A book of this brilliance and complexity will undoubtedly raise
some concerns and questions among its readers. Foremost in the
mind of this reviewer is the fact that the title ("Towards
an Anthropology of Renaissance Italy") and the intent set
forth in the Introduction ("to delineate problems about
Renaissance history") are somewhat misleading. This is not a
book about Renaissance Italy per se. It is a really book about
Florence. Indeed, a cursory glance of the index reveals few
references to other Italian cities (Bologna has one reference;
Venice has none). Recent research is increasingly revealing how
atypical Florentine history was, relative to other Italian
city-states. As Kuehn himself observes, the mundualdus (the
subject of Chapter 9) was uniquely Florentine.
I also felt that the author tends to offer overly schematic
characterizations of the theoretical positions with which he
disagrees. For example, in the Introduction, Chapter 1, and
Chapter 2, Kuehn seems to generalize about legal anthropologists
and "the so-called critical legal studies" [movement]

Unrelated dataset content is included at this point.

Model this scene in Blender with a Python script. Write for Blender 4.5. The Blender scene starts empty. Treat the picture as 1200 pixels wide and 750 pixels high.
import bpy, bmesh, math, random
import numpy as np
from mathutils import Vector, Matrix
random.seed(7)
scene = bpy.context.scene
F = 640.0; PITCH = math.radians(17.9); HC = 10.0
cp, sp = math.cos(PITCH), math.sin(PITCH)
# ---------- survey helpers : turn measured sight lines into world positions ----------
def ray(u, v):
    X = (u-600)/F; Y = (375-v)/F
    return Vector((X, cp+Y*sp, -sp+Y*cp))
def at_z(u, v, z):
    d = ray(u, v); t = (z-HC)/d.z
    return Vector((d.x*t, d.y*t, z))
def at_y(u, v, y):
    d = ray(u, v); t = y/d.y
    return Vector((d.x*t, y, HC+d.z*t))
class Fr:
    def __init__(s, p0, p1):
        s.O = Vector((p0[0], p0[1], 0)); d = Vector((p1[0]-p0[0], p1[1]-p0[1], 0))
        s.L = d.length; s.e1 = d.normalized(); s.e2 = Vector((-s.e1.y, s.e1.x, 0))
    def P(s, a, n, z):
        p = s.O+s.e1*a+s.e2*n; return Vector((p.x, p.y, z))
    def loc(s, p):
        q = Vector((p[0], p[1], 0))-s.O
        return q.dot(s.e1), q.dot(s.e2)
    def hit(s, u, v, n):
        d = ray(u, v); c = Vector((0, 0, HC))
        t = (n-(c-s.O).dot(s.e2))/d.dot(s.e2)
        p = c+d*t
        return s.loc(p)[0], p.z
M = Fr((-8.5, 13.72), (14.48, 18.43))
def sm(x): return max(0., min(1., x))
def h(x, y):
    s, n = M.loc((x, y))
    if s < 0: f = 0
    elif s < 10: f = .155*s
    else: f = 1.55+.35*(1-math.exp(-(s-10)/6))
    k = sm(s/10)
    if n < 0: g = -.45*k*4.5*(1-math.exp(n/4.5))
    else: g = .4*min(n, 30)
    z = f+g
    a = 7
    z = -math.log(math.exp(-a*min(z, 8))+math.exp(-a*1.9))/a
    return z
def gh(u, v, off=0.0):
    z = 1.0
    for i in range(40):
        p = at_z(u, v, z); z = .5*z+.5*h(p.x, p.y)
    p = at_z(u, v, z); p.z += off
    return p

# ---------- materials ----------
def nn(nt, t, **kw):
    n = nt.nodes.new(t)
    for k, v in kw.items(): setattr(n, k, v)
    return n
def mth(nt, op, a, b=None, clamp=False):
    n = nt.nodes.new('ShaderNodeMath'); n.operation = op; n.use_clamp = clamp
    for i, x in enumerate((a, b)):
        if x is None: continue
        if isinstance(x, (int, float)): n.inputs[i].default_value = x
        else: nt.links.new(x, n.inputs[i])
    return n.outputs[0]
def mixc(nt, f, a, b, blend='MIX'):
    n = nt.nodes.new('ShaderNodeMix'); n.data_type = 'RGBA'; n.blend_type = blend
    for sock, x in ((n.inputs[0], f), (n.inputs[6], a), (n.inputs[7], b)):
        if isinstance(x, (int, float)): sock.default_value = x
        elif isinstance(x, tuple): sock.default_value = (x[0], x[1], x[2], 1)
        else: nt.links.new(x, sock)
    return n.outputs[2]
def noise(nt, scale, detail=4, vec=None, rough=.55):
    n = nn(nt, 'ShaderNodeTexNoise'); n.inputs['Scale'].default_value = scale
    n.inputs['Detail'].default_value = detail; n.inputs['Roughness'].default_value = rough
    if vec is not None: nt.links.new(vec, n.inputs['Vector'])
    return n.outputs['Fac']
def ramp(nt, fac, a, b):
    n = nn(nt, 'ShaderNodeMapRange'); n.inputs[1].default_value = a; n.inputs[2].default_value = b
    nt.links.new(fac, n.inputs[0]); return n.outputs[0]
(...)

(page 290, note 9) in ways that skim over the differences that
exist between members of those traditions. An appreciation of the
differences among anthropologists does, however, appear in the
extensive notes that accompany the text (for example: 271, note
35; 290, note 9). Kuehn's approach to disputes also apparently
makes him reluctant to use the word "politics" in his
vision of the role of law in Florentine society. However, in
virtually every essay, we read about how litigants used the law
to promote their interests and manage "strategic resources
and social order" (257). To this reviewer, this is just
another way of acknowledging the importance of politics in legal
disputes.
I also have some doubts regarding some of his conclusions about
kinship. If kinship is a "cultural construct" (155), a
"language" (155), "frought (sic) with
ambiguities" (page 7) and conflict (page 139), then there
seems to be little room for love and affection. Indeed, it seems
to this reader that the strong sense of family honor that Kuehn
underscores in these essays must stem at least in part from ties
of affection and sentiment that also linked families together.
Any concerns I may have are very minor. Thomas Kuehn has done a
valuable service to the scholarly community by publishing
together these ten excellent studies. We historians of late
medieval and early modern Italy who use legal sources will always
owe him a tremendous debt of gratitude, and we eagerly await the
publication of his forthcoming book on bastards.